If $x, y, z$ are distinct and $\Delta=\left|\begin{array}{lll}x & x^{2} & 1+x^{3} \\ y & y^{2} & 1+y^{3} \\ z & z^{2} & 1+z^{3}\end{array}\right|=0,$ then show that $1+x y z=0$.
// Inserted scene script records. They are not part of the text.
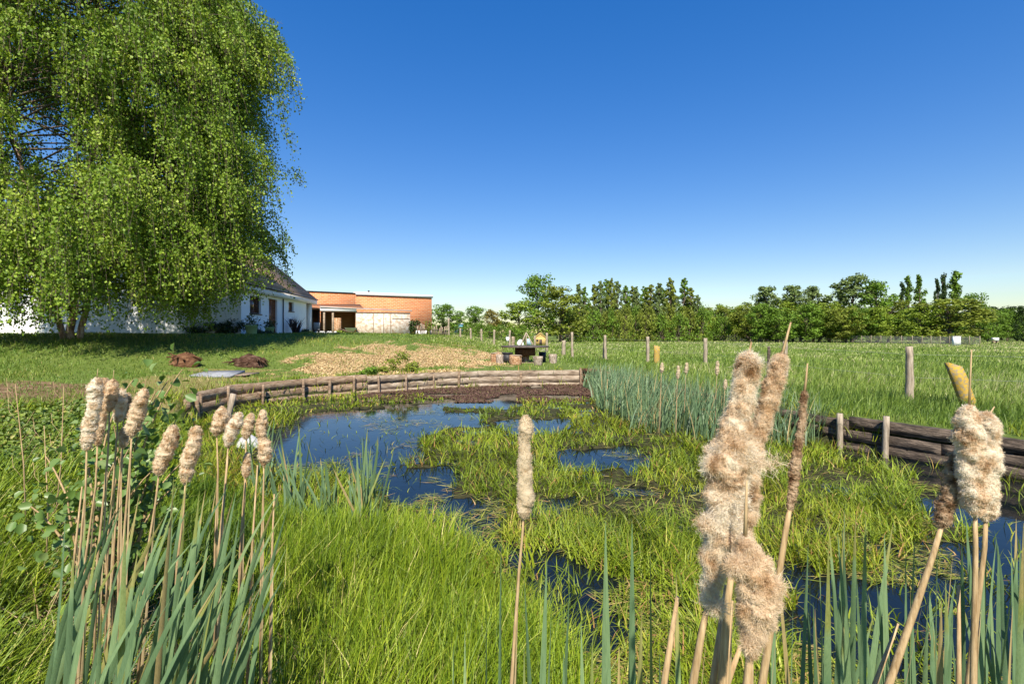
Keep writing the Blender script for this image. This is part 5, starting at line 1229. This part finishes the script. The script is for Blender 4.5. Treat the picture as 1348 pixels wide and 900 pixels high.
def cattail(label, head, stem, d, mat='fl_tan', spike=None, group=None, nf=2600, fl=.012, fw=.0012, stem_r=.0045, seed=0, wisps=0, tufts=(), lumpy=1.0):
    """head: (px, py, width px) from top to bottom, stem: (px, py) from the head down; all at depth d"""
    hp = np.array([at(a, b, d) for a, b, _ in head]); hr = np.array([c / F * d / 2 for _, _, c in head]) * .82
    sp_ = [hp[-1] + (hp[-2] - hp[-1]) * .15] + [at(a, b, d) for a, b in stem]
    last, prev = sp_[-1], sp_[-2]; g = max(h1(last[0], d), WATER) - .05
    dirn = (last - prev) / max(1e-3, abs(last[2] - prev[2])); k = max(.05, last[2] - g)
    base = last + np.array([dirn[0] * k * .5, .02, -k]); base[2] = g
    sp_.append(base)
    r = thing('cattail', label, 'cattail', base, 0, group)
    m = MB(); pts = np.array(sp_); m.tube(pts, np.linspace(stem_r * .75, stem_r * 1.5, len(pts)), 7); st = m.build('stem', M['stem'], r, True, origin=base)
    # sheathing leaf remains clinging to the stalk
    V, Q = blade_strip(np.linspace(pts[-1], pts[max(0, len(pts) - 3)], 7) + np.array([stem_r, -stem_r, 0]), stem_r * 2.4, .3, seed); np_mesh('sheath', V - base, np.array(Q), M['dead'], r, {'rnd': np.full(len(V), .5)})
    seed_head(hp, hr, M[mat], r, base, nf, fl, fw, seed + 3, wisps, [(at(a, b, d - .01), c / F * d, k) for a, b, c, k in tufts], lumpy)
    if spike:
        m = MB(); q = np.array([at(a, b, d) for a, b in spike]); m.tube(np.vstack([q, hp[:1] + (hp[1] - hp[0]) * .2]), np.linspace(stem_r * .22, stem_r * .5, len(q) + 1), 6); m.build('spike', M['stem'], r, origin=base)
    return r
def base_stalks(label, specs, d, group=None):
    for k, (a, b) in enumerate(specs):
        p0, p1 = at(*b, d), at(*a, d); g = max(h1(p0[0], d), WATER); e = p0 + (p0 - p1) / abs(p0[2] - p1[2]) * (p0[2] - g) * .6; e[2] = g - .03
        r = thing('dead_stalk', label[k], 'dead stalk', e, 0, group); m = MB(); m.tube([e - e, p0 - e, p1 - e], [.006, .005, .0028], 7); m.build('stem', M['stem'], r, True)
        V, Q = blade_strip(np.linspace(e - e, (p1 - e) * .8, 7) + np.array([.004, -.004, 0]), .011, .4, k); np_mesh('sheath', V, np.array(Q), M['dead'], r, {'rnd': np.full(len(V), .7)})

# foreground right of centre
cattail('tallest shaggy cream cattail head, torn wide open at the middle', [(986, 464, 18), (984, 490, 30), (972, 535, 34), (964, 570, 44), (957, 605, 62), (954, 640, 57), (950, 690, 48), (942, 730, 38), (936, 772, 26), (932, 796, 12)], [(925, 825), (912, 900)], .62, 'fl_cream', [(989, 450)], nf=60000, fl=.0075, fw=.00036, stem_r=.0042, seed=1, wisps=900, tufts=((985, 606, 18, 1500), (998, 610, 15, 500), (1012, 612, 14, 220), (1024, 606, 12, 80), (936, 612, 12, 900), (970, 590, 26, 3500), (930, 690, 11, 1300), (944, 798, 10, 1300), (962, 700, 18, 1800), (992, 478, 11, 900), (960, 660, 26, 2600)))
cattail('second tall shaggy head with brown tip, behind and right of the tallest', [(1030, 466, 14), (1022, 490, 26), (1009, 535, 24), (996, 578, 20), (985, 625, 32), (981, 670, 36), (971, 720, 32), (962, 756, 14)], [(958, 790), (950, 900)], .68, 'fl_tan', [(1041, 424), (1034, 450)], nf=42000, fl=.0065, fw=.00036, stem_r=.005, seed=2, wisps=300)
cattail('low stout tan head with downward swept fluff, front of the foreground trio', [(980, 706, 10), (984, 722, 34), (990, 748, 52), (996, 778, 56), (994, 810, 46), (990, 838, 28), (986, 864, 12)], [(986, 880), (984, 905)], .56, 'fl_tan', [(983, 632), (982, 670)], nf=42000, fl=.0075, fw=.00038, stem_r=.005, seed=3, tufts=((968, 745, 14, 1600), (1020, 770, 12, 1200), (986, 850, 8, 700)))
cattail('thin stripped cattail stalk with only scraps of fluff, right of the shaggy trio', [(1059, 514, 9), (1056, 550, 10), (1050, 590, 11), (1046, 620, 15), (1044, 645, 12), (1039, 672, 9)], [(1034, 700), (1020, 790), (1003, 900)], .66, 'fl_brown', [(1063, 478), (1061, 500)], nf=3500, fl=.004, fw=.0005, stem_r=.004, seed=4)
base_stalks(('pale dead stalk left of the shaggy trio', 'dead stalk rising behind the low stout head', 'thick pale dead stalk under the tallest shaggy head', 'thin dead stalk crossing under the shaggy trio'), (((892, 785), (874, 900)), ((956, 770), (938, 900)), ((963, 790), (955, 900)), ((975, 850), (955, 905))), .70)
# right edge
cattail('left head of the paired cream cattails at the right edge, with tall spike', [(1277, 534, 14), (1272, 552, 32), (1276, 585, 36), (1280, 620, 38), (1281, 655, 36), (1284, 678, 22)], [(1284, 720), (1283, 800), (1281, 905)], .92, 'fl_cream', [(1279, 460), (1277, 500)], nf=26000, fl=.0065, fw=.0006, stem_r=.0045, seed=5)
cattail('right head of the paired cream cattails at the right edge', [(1297, 542, 16), (1299, 562, 28), (1298, 600, 34), (1296, 640, 34), (1297, 668, 30), (1298, 684, 14)], [(1296, 720), (1286, 800), (1274, 905)], .95, 'fl_cream', [(1309, 535), (1303, 545)], nf=24000, fl=.0065, fw=.0006, stem_r=.0045, seed=6)
cattail('leaning slim brown head just left of the paired cream cattails', [(1261, 594, 16), (1257, 612, 20), (1251, 640, 22), (1244, 670, 22), (1239, 694, 16)], [(1228, 730), (1208, 790), (1168, 905)], .95, 'fl_brown', None, nf=7000, fl=.006, fw=.0008, stem_r=.0055, seed=7)
base_stalks(('pale dead stalk beside the paired heads at the right edge', 'thin dead stalk leaning at the foot of the leaning brown head'), (((1262, 770), (1262, 900)), ((1182, 820), (1152, 900))), 1.0)
# centre
cattail('single smooth pale cattail head standing alone at the centre', [(692, 546, 4), (692, 553, 16), (692, 566, 22), (690, 580, 17), (690, 605, 21), (691, 630, 23), (692, 655, 25), (690, 672, 20), (689, 682, 9)], [(688, 700), (683, 755), (680, 800), (673, 905)], 1.25, 'fl_white', None, nf=6500, fl=.006, fw=.0008, stem_r=.0038, seed=8, lumpy=.45)
# left clump
gl = 'left clump of cattails'
LEFT = [
 ('long cream head leftmost of the left clump', [(128, 497, 10), (125, 512, 19), (124, 535, 17), (118, 560, 19), (115, 580, 17), (114, 592, 8)], [(113, 640), (104, 740)], 2.0, 'fl_cream'),
 ('tan head tucked just right of the long leftmost one', [(138, 497, 8), (138, 515, 13), (134, 540, 14), (130, 570, 13), (128, 586, 7)], [(126, 640), (112, 740)], 2.1, 'fl_tan'),
 ('short upright tan head third from the left', [(149, 499, 9), (148, 512, 15), (146, 528, 15), (144, 541, 8)], [(142, 600), (128, 740)], 2.1, 'fl_tan'),
 ('paler head fourth from the left, half behind its neighbours', [(160, 511, 9), (159, 525, 15), (157, 545, 13), (155, 555, 7)], [(152, 600), (142, 720)], 2.2, 'fl_cream'),
 ('small narrow head between the fourth one and the slanted bushy head', [(169, 517, 6), (167, 530, 10), (165, 545, 9), (163, 552, 5)], [(160, 600), (150, 720)], 2.25, 'fl_tan'),
 ('slanted bushy head with its tip leaning right over the shrub', [(191, 511, 9), (186, 525, 18), (180, 545, 21), (175, 562, 19), (173, 573, 8)], [(172, 600), (163, 710)], 2.0, 'fl_tan'),
 ('small hanging scrap of fluff under the slanted bushy head', [(164, 563, 8), (163, 575, 12), (161, 588, 7)], [(160, 620), (156, 720)], 2.15, 'fl_tan'),
 ('plump leaning head left of the middle pair, lower than the rest', [(230, 560, 10), (225, 575, 19), (217, 595, 21), (211, 614, 18), (209, 624, 8)], [(205, 660), (192, 740)], 1.9, 'fl_tan'),
 ('plump leaning head right of the middle pair', [(259, 560, 10), (256, 578, 19), (250, 600, 21), (246, 622, 18), (244, 635, 8)], [(242, 670), (233, 745)], 1.9, 'fl_tan'),
 ('rounded head at the left of the right hand group in the clump', [(293, 535, 10), (291, 550, 22), (287, 563, 20), (285, 572, 9)], [(287, 620), (283, 720)], 2.3, 'fl_tan'),
 ('cream slanted head beside the rounded one', [(316, 543, 10), (310, 556, 19), (304, 572, 18), (300, 587, 9)], [(296, 640), (288, 720)], 2.2, 'fl_cream'),
 ('small tan head between the slanted cream one and the double one', [(331, 544, 8), (328, 555, 15), (325, 568, 14), (324, 577, 7)], [(322, 640), (316, 720)], 2.4, 'fl_tan'),
 ('double-lobed head at the right end of the left clump', [(346, 539, 8), (345, 552, 15), (344, 565, 14), (345, 575, 9), (348, 585, 17), (349, 600, 18), (347, 613, 8)], [(347, 640), (344, 720)], 2.2, 'fl_tan'),
 ('tiny low head under the small tan one', [(326, 595, 5), (325, 607, 10), (324, 621, 9), (323, 627, 4)], [(322, 660), (318, 720)], 2.3, 'fl_tan')]
for k, (lab, hd, st, d, mt) in enumerate(LEFT):
    cattail(lab, hd, st, d, mt, [(hd[0][0] + 1, hd[0][1] - 12)] if k in (0, 2, 5) else None, gl, 4200, .010, .0015, .0038, 40 + k)
base_stalks(('bare headless stalk at the right end of the left clump', 'bare stalk under the rounded head', 'bare pale stalk at the left foot of the left clump', 'bare stalk just left of the double-lobed head'),
            (((361, 650), (358, 730)), ((300, 600), (290, 720)), ((108, 640), (96, 750)), ((339, 612), (332, 720))), 2.15)
# far heads in the reed bed
for k, (px, t, b, d, lab) in enumerate(((871.8, 477, 491, 9.5, 'pale head above the reed bed, first from the left'), (893, 481, 499, 9.2, 'pale head above the reed bed, plumper second from the left'), (904, 477, 492, 9.8, 'pale head above the reed bed, third from the left'), (944.6, 475, 494, 9.4, 'tall pale head above the reed bed beside the shaggy foreground head'), (955, 499, 513, 9.0, 'low pale head in the reed bed touching the shaggy foreground head'))):
    cattail(lab, [(px, t, 3), (px, t + 4, 4.5), (px - .5, (t + b) / 2 + 2, 6), (px - 1, b, 3)], [(px - 2, b + 20), (px - 3, b + 45)], d, 'fl_white', [(px + .3, t - 5)], 'pale heads over the reed bed', 350, .02, .006, .0045, 80 + k)
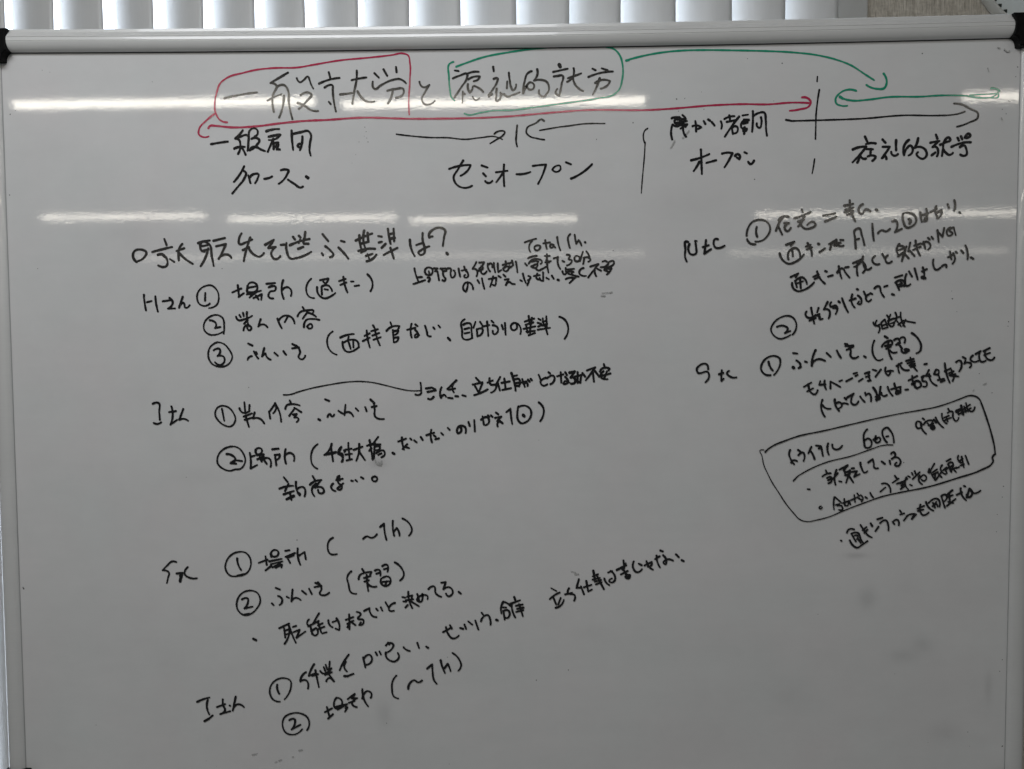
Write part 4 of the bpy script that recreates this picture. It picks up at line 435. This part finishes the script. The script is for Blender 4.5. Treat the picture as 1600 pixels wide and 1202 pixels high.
def wallpaper():
    m, n, l, p = mat('ribbed_wallpaper')
    tc = n.new('ShaderNodeTexCoord').outputs['Object']
    a = noise(n, l, mapping(n, l, tc, (1, 1, .09)), 520, 2, .6)
    b_ = noise(n, l, mapping(n, l, tc, (1, 1, .35)), 230, 3, .7)
    c_ = noise(n, l, mapping(n, l, tc, (.2, 1, 1)), 420, 2, .6)
    h = mth(n, l, 'ADD', mth(n, l, 'ADD', mth(n, l, 'MULTIPLY', a, 1.0), mth(n, l, 'MULTIPLY', b_, .8)), mth(n, l, 'MULTIPLY', c_, .4))
    cr = n.new('ShaderNodeValToRGB'); l.new(mth(n, l, 'MULTIPLY', h, .455), cr.inputs[0])
    cr.color_ramp.elements[0].position = .36; cr.color_ramp.elements[0].color = (.36, .325, .27, 1)
    cr.color_ramp.elements[1].position = .66; cr.color_ramp.elements[1].color = (.74, .685, .59, 1)
    l.new(cr.outputs[0], p.inputs['Base Color']); p.inputs['Roughness'].default_value = .8
    bu = n.new('ShaderNodeBump'); bu.inputs['Strength'].default_value = .9; bu.inputs['Distance'].default_value = .002
    l.new(h, bu.inputs['Height']); l.new(bu.outputs[0], p.inputs['Normal'])
    return m
m_wall = wallpaper()
bm = bmesh.new()
box(bm, .590, 2.6, .418, .56, 0, 2.5)
box(bm, -3.6, .590, .418, .56, 2.27, 2.5)
box(bm, -3.6, -2.8, .418, .56, 0, 2.27)
box(bm, -2.8, .590, .418, .56, 0, .30)
wl = link_bm('wall', bm, m_wall); wl['kind'] = 'structure'

m_case = simple('painted_casing', (.50, .50, .48), .45)
win = thing('window', 'wide white cased window behind the vertical blind, above the whiteboard', 'window', (-1.1, .5, .30))
def wpart(name, x0, x1, y0, y1, z0, z1, m):
    bm = bmesh.new(); box(bm, x0 + 1.1, x1 + 1.1, y0 - .5, y1 - .5, z0 - .3, z1 - .3)
    bmesh.ops.bevel(bm, geom=bm.edges[:], offset=.002, segments=2, affect='EDGES', profile=.7)
    return link_bm(name, bm, m, win)
wpart('casing', .5330, .5895, .4040, .52, .30, 2.27, m_case)
wpart('casing', -2.80, -2.76, .402, .52, .30, 2.27, m_case)
wpart('casing_head', -2.76, .5525, .402, .52, 2.23, 2.27, m_case)
wpart('sill', -2.76, .5525, .395, .52, .30, .335, m_case)
m_sash = simple('aluminium_sash', (.32, .32, .32), .4, .6)
for x in (-2.74, -1.08, .52): wpart('sash_stile', x, x + .03, .50, .53, .335, 2.23, m_sash)
m_glass, n, l, p = mat('window_glass')
tr = n.new('ShaderNodeBsdfTransparent'); gl = n.new('ShaderNodeBsdfGlossy'); gl.inputs['Roughness'].default_value = .02
mx = n.new('ShaderNodeMixShader'); mx.inputs[0].default_value = .06
l.new(tr.outputs[0], mx.inputs[1]); l.new(gl.outputs[0], mx.inputs[2]); l.new(mx.outputs[0], n['Material Output'].inputs[0])
for x in (-2.71, -1.05):
    wpart('pane', x, x + 1.63 if x < -2 else .52, .512, .518, .335, 2.23, m_glass)

# vertical blind
def slat_material():
    m, n, l, p = mat('blind_fabric')
    tc = n.new('ShaderNodeTexCoord').outputs['Object']
    s = noise(n, l, mapping(n, l, tc, (1, 1, .15)), 300, 3)
    v = mth(n, l, 'ADD', mth(n, l, 'MULTIPLY', s, .06), .70)
    cb = n.new('ShaderNodeCombineColor'); l.new(v, cb.inputs[0]); l.new(v, cb.inputs[1]); l.new(mth(n, l, 'MULTIPLY', v, .985), cb.inputs[2])
    df = n.new('ShaderNodeBsdfDiffuse'); l.new(cb.outputs[0], df.inputs[0])
    tl = n.new('ShaderNodeBsdfTranslucent'); tl.inputs[0].default_value = (.50, .60, .74, 1)
    mx = n.new('ShaderNodeMixShader'); mx.inputs[0].default_value = .03
    l.new(df.outputs[0], mx.inputs[1]); l.new(tl.outputs[0], mx.inputs[2])
    gs = n.new('ShaderNodeBsdfGlossy'); gs.inputs['Roughness'].default_value = .35
    m2 = n.new('ShaderNodeMixShader'); m2.inputs[0].default_value = .05
    l.new(mx.outputs[0], m2.inputs[1]); l.new(gs.outputs[0], m2.inputs[2])
    l.new(m2.outputs[0], n['Material Output'].inputs[0])
    return m
m_slat = slat_material()
blind = thing('vertical_blind', 'pale grey vertical blind with daylight showing through its gaps', 'window blind', (-1.1, .415, 2.26))
XR = [-.9239+.0, -.8519, -.7658, -.6822, -.5998, -.5144, -.4250, -.3422, -.2553, -.1677, -.0802, .0091, .0960, .1838, .2745, .3639, .4519, .5408]
XL = [None, None, -.8572, -.7747, -.6813, -.5937, -.5096, -.4236, -.3378, -.2533, -.1646, -.0795]
slats = []
for i, xr in enumerate(XR):
    xl = XL[i] if i < len(XL) and XL[i] is not None else xr - .0905
    slats.append((xl, xr))
x = XR[0] - .0875
while x > -2.75:
    slats.append((x - .0865 - random.uniform(0, .006), x)); x -= .0875
for i, (xl, xr) in enumerate(slats):
    bm = bmesh.new(); N = 10; rows = []
    xm = (xl + xr) / 2
    zt, zb = -.03, -1.90
    for zi in range(9):
        zz = zt + (zb - zt) * zi / 8
        sway = .0022 * math.sin(i * 1.7 + zi * .9)
        row = []
        for j in range(N + 1):
            t = j / N
            xx = xl + (xr - xl) * t + sway
            yy = .0145 - .030 * t - .009 * (1 - (2 * t - 1) ** 2)
            row.append((xx - xm, yy, zz))
        rows.append(row)
    f = [[bm.verts.new(q) for q in r] for r in rows]
    k_ = [[bm.verts.new((q[0], q[1] + .0008, q[2])) for q in r] for r in rows]
    for a in range(8):
        for j in range(N):
            bm.faces.new((f[a][j], f[a+1][j], f[a+1][j+1], f[a][j+1]))
            bm.faces.new((k_[a][j], k_[a][j+1], k_[a+1][j+1], k_[a+1][j]))
        bm.faces.new((f[a][0], k_[a][0], k_[a+1][0], f[a+1][0]))
        bm.faces.new((f[a][N], f[a+1][N], k_[a+1][N], k_[a][N]))
    o = link_bm('slat', bm, m_slat, blind, True); o.location = (xm + 1.1, 0, 0)
bm = bmesh.new(); box(bm, -1.66, 1.62, -.02, .02, -.03, .005)
link_bm('headrail', bm, simple('headrail_white', (.7, .7, .7), .4), blind)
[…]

(A) We have $\Delta=\left|\begin{array}{lll}x & x^{2} & 1+x^{3} \\ y & y^{2} & 1+y^{3} \\ z & z^{2} & 1+z^{3}\end{array}\right|$
$= \left|\begin{array}{lll}x & x^{2} & 1 \\ y & y^{2} & 1 \\ z & z^{2} & 1\end{array}\right| + \left|\begin{array}{lll}x & x^{2} & x^{3} \\ y & y^{2} & y^{3} \\ z & z^{2} & z^{3}\end{array}\right|$
$= (-1)^{2} \left|\begin{array}{ccc}1 & x & x^{2} \\ 1 & y & y^{2} \\ 1 & z & z^{2}\end{array}\right| + x y z \left|\begin{array}{ccc}1 & x & x^{2} \\ 1 & y & y^{2} \\ 1 & z & z^{2}\end{array}\right| \quad (\text{Using } C_{3} \leftrightarrow C_{2} \text{ and then } C_{1} \leftrightarrow C_{2})$
$= (1+x y z) \left|\begin{array}{ccc}1 & x & x^{2} \\ 1 & y & y^{2} \\ 1 & z & z^{2}\end{array}\right|$
$= (1+x y z) \left|\begin{array}{ccc}1 & x & x^{2} \\ 0 & y-x & y^{2}-x^{2} \\ 0 & z-x & z^{2}-x^{2}\end{array}\right| \quad (\text{Using } R_{2} \rightarrow R_{2}-R_{1} \text{ and } R_{3} \rightarrow R_{3}-R_{1})$
Taking out common factors $(y-x)$ from $R_{2}$ and $(z-x)$ from $R_{3}$,we get
$\Delta = (1+x y z)(y-x)(z-x) \left|\begin{array}{ccc}1 & x & x^{2} \\ 0 & 1 & y+x \\ 0 & 1 & z+x\end{array}\right|$
$= (1+x y z)(y-x)(z-x)(z-y)$ (on expanding along $C_{1}$)
Since $\Delta=0$ and $x, y, z$ are all distinct,i.e.,$x-y \neq 0, y-z \neq 0, z-x \neq 0$,we get $1+x y z=0$.